C. And we need to have the kind of faith that is necessary to keep the path Christ trod: Heb. 11.1-6, Jas. 1.2-8, 1 Pet. 2.21-24

CONCL.: Each stanza concludes with a repetition of the final line.  Sometime after Walter’s death in 1918, three more stanzas were written by his good friend and fellow Congregational minister Samuel Ralph Harlow (1885-1972):
1. “Who is so low that I am not his brother?
Who is so high that I’ve no path to him?
Who is so poor, I may not feel his hunger?
Who is so rich I may not pity him?”
2. “Who is so hurt I may not know his heartache?
Who sings for joy my heart may never share?
Who in God’s heaven has passed beyond my vision?
Who to Hell’s depths where I may never fare?”
3. “May none, then, call on me for understanding,
May none, then, turn to me for help in pain,
And drain alone his bitter cup of sorrow,
Or find he knocks upon my heart in vain.”
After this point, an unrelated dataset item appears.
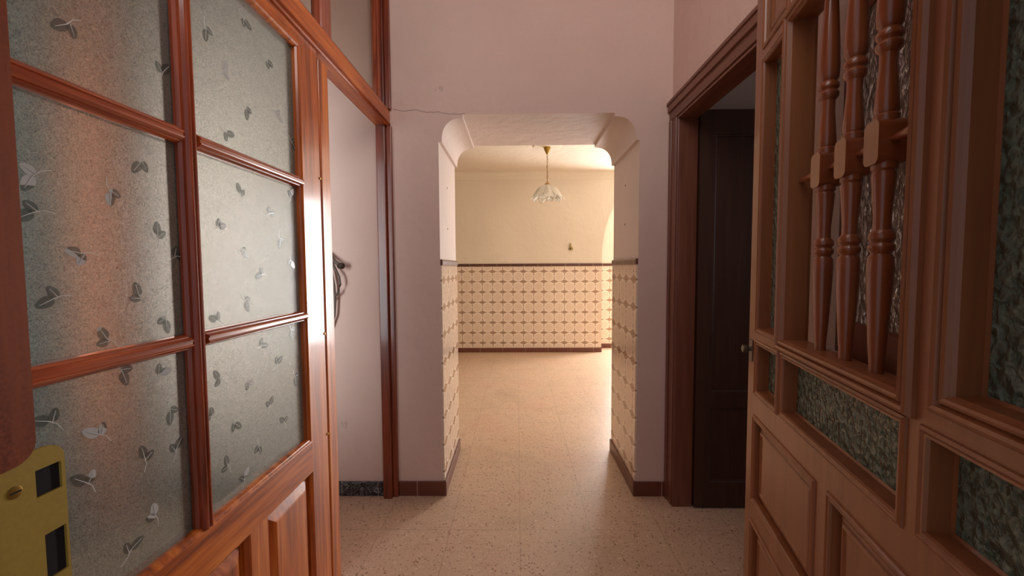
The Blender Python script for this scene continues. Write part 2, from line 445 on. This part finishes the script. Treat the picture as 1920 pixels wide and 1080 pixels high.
# wainscot tile, border and base in the passage
for side, x0, x1 in (('left', xl, xl+.008), ('right', xr-.008, xr)):
    bm = BM(); box(bm, x0, x1, 2.152, 2.698, .08, 1.262); link('wall_passage_'+side+'_tiles', bm, T_JAMB, kind='structure')
    bm = BM(); s = 1 if side == 'left' else -1
    a = x0 if side == 'left' else x1
    prism(bm, [(a, 1.262), (a+s*.011, 1.262), (a+s*.013, 1.268), (a+s*.013, 1.286), (a+s*.009, 1.294), (a, 1.294)], 'Y', 2.151, 2.699)
    link('trim_passage_'+side, bm, BAND_Y, kind='structure')
    bm = BM(); b0, b1 = (xl, xl+.018) if side == 'left' else (xr-.018, xr)
    box(bm, b0, b1, 2.14, 2.70, 0, .08, .003); link('baseboard_passage_'+side, bm, B_Y, kind='structure')
for nm, x0, x1 in (('baseboard_hall_left', -.655, xl+.015), ('baseboard_hall_right', xr-.015, .80)):
    bm = BM(); box(bm, x0, x1, 2.138, 2.15, 0, .08, .004); link(nm, bm, B_X, kind='structure')
# corner beads of the lining
bm = BM()
for x, z in ((xl-.002, zs), (xr+.002, zs)): pass
bm.free()

# far room
bm = BM(); zc = 1.35
e1 = [(1.228, 0), (1.228, zc)] + quarter(1.828, zc, .6, 1.1, PI, PI/2, 16) + quarter(2.15, zc, .6, 1.1, PI/2, 0, 16) + [(2.75, 0)]
prism(bm, [(-3.2, 0)] + e1 + [(3.3, 0), (3.3, FC), (-3.2, FC)], 'Y', 5.89, 6.06)
link('wall_far', bm, M_CREAM, kind='structure')
# recess wall with balcony doorway at Y=6.2
bm = BM()
prism(bm, [(-3.2, 0), (1.62, 0), (1.62, 2.35), (2.72, 2.35), (2.72, 0), (3.3, 0), (3.3, FC), (-3.2, FC)], 'Y', 6.2, 6.32)
link('wall_recess', bm, M_CREAM, kind='structure')
bm = BM(); box(bm, -3.2, 1.228, 5.878, 5.89, .065, 1.262); link('wall_far_tiles', bm, T_FAR, kind='structure')
bm = BM(); box(bm, 1.232, 1.60, 6.188, 6.2, .065, 1.262); link('wall_recess_tiles', bm, T_REC, kind='structure')
for nm, x0, x1, y in (('trim_far', -3.2, 1.230, 5.89), ('trim_recess', 1.232, 1.60, 6.2)):
    bm = BM(); prism(bm, [(y, 1.262), (y-.016, 1.262), (y-.02, 1.27), (y-.02, 1.292), (y-.014, 1.302), (y, 1.302)], 'X', x0, x1)
    link(nm, bm, BAND_X, kind='structure')
for nm, x0, x1, y in (('baseboard_far', -3.2, 1.232, 5.89), ('baseboard_recess', 1.234, 1.60, 6.2)):
    bm = BM(); box(bm, x0, x1, y-.022, y, 0, .066, .003); link(nm, bm, B_X, kind='structure')
bm = BM(); box(bm, -3.3, -3.2, 2.7, 6.2, 0, FC); link('wall_far_left', bm, M_CREAM, kind='structure')
bm = BM(); box(bm, 3.3, 3.4, 2.7, 6.2, 0, FC); link('wall_far_right', bm, M_CREAM, kind='structure')
bm = BM(); box(bm, -3.3, 3.4, 2.7, 6.32, FC, FC+.1); link('ceiling_far', bm, M_CREAM, kind='structure')
bm = BM()
prism(bm, [(5.89, 2.515), (5.885, 2.515), (5.882, 2.522), (5.872, 2.56), (5.85, 2.60), (5.845, 2.62), (5.89, 2.62)], 'X', -3.2, 3.3)
link('trim_far_cornice', bm, M_CREAM, kind='structure')

# hall ceiling, front wall with entrance, side rooms
bm = BM(); box(bm, -4.0, 4.0, .1, 2.15, HC, HC+.1); link('ceiling', bm, M_HALL, kind='structure')
bm = BM()
slab_holes(bm, -4.0, 4.0, 0, HC, [(-.5, .50, 0, 2.2), (-.6, .6, 2.28, 2.96), (-1.96, -1.24, .5, 2.3)], .16, .336)
for (a, b_, c, d) in [(-.5, .50, 0, 2.2), (-.6, .6, 2.28, 2.96), (-1.96, -1.24, .5, 2.3)]:
    rings_rect(bm, a, b_, c, d, [(0, .16), (0, .336)])
link('wall_front', bm, M_HALL, kind='structure')
# right hall wall with door opening
bm = BM()
prism(bm, [(.336, 0), (1.25, 0), (1.25, 1.99), (2.05, 1.99), (2.05, 0), (2.15, 0), (2.15, HC), (.336, HC)], 'X', .812, .90)
link('wall_right', bm, M_HALL, kind='structure')
bm = BM(); prism(bm, [(.336, 0), (2.15, 0), (2.15, HC), (.336, HC), (.336, 1.6), (.8, 1.6), (.8, 2.2), (1.8, 2.2), (1.8, 1.0), (.8, 1.0), (.8, 1.59), (.336, 1.59)], 'X', 3.1, 3.2); link('wall_right_room', bm, M_DIM, kind='structure')
bm = BM(); box(bm, .905, 3.1, 2.135, 2.148, 0, HC); link('wall_right_room_back', bm, M_DIM, kind='structure')
bm = BM(); box(bm, -2.12, -2.0, .336, 2.15, 0, HC); link('wall_left_room', bm, M_GREY, kind='structure')
bm = BM(); box(bm, -2.0, -1.93, 1.79, 1.99, 0, HC, .004); link('trim_pilaster', bm, M_TERRA, kind='structure')
bm = BM(); box(bm, -2.0, -.732, 2.136, 2.15, 0, .078, .002); link('baseboard_left_room', bm, M_MARBLE, kind='structure')

# casing round the right doorway
def casing(bm, along0, along1, z0, z1, vert):
    pass
bm = BM()
# stepped profile across 10 cm, swept as boxes with bevels
for a, b_, t in ((2.045, 2.062, .010), (2.060, 2.118, .016), (2.112, 2.142, .022)):
    box(bm, .812-t, .815, a, b_, 0, 1.998, .003)
for a, b_, t in ((1.238, 1.255, .010), (1.182, 1.24, .016), (1.158, 1.188, .022)):
    box(bm, .812-t, .815, a, b_, 0, 1.998, .003)
box(bm, .80, .90, 2.046, 2.052, 0, 1.99); box(bm, .80, .90, 1.248, 1.256, 0, 1.99)
link('trim_right_doorway_posts', bm, M_CASEV, kind='structure')
bm = BM()
for a, b_, t in ((1.985, 2.0, .010), (1.998, 2.05, .018), (2.044, 2.085, .028), (2.078, 2.094, .034)):
    box(bm, .812-t, .815, 1.15, 2.146, a, b_, .003)
box(bm, .80, .90, 1.256, 2.046, 1.984, 1.992)
link('trim_right_doorway_head', bm, M_CASE, kind='structure')

# partition: beam, post, transom
bm = BM()
prism(bm, [(-.735, 1.99), (-.672, 1.99), (-.672, 1.998), (-.661, 2.0), (-.661, 2.006), (-.665, 2.012), (-.665, 2.068), (-.668, 2.075), (-.735, 2.075)], 'Y', .337, 2.144)
link('trim_partition_beam', bm, M_PINE_HY, kind='structure')
bm = BM()
box(bm, -.73, -.683, 2.108, 2.149, 0, HC-.001, .004); box(bm, -.684, -.655, 2.128, 2.149, 0, 1.99, .004); box(bm, -.684, -.655, 2.128, 2.149, 2.075, HC-.001, .004)
link('trim_partition_post', bm, M_PINE_P, kind='structure')
W1 = empty('window_1', (-.71, .34, 2.075), PI/2, kind='structure', label='glazed transom above the left partition beam', )
bm = BM(); slab_holes(bm, 0, 1.76, 0, 1.02, [(.06, 1.13, .03, .98), (1.20, 1.73, .03, .98)], -.02, .02)
for h in ((.06, 1.13, .03, .98), (1.20, 1.73, .03, .98)):
    rings_rect(bm, *h, [(-.0, -.02), (.004, -.014), (.012, -.008), (.012, .008), (0, .02)])
link('window_frame', bm, M_PINE_V if False else M_MUNT, W1)
for h in ((.06, 1.13, .03, .98), (1.20, 1.73, .03, .98)):
    bm = BM(); box(bm, h[0]+.006, h[1]-.006, -.002, .002, h[2]+.006, h[3]-.006); link('glass_pane', bm, M_CLEAR, W1)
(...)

The desire to manifest a faithful, helping, godly, prayerful character is an unusual goal for a young person, especially in today’s materialistic and selfish society. Yet, the author’s life is often cited as an outstanding example of his own words. Hartford Seminary placed his name on its honor roll where it can still be seen today. In the First Congregational Church of Christ in New Britain, Cn, there is a memorial tablet place there Feb. 14, 1926, on which the first two stanzas of this hymn are inscribed. Even though Walter is no longer alive, his commitment lives on in these words. In a culture that can easily corrupt even the best of minds, it is important that I seek God’s help in my daily life so that in all things to Him “I Would Be True.”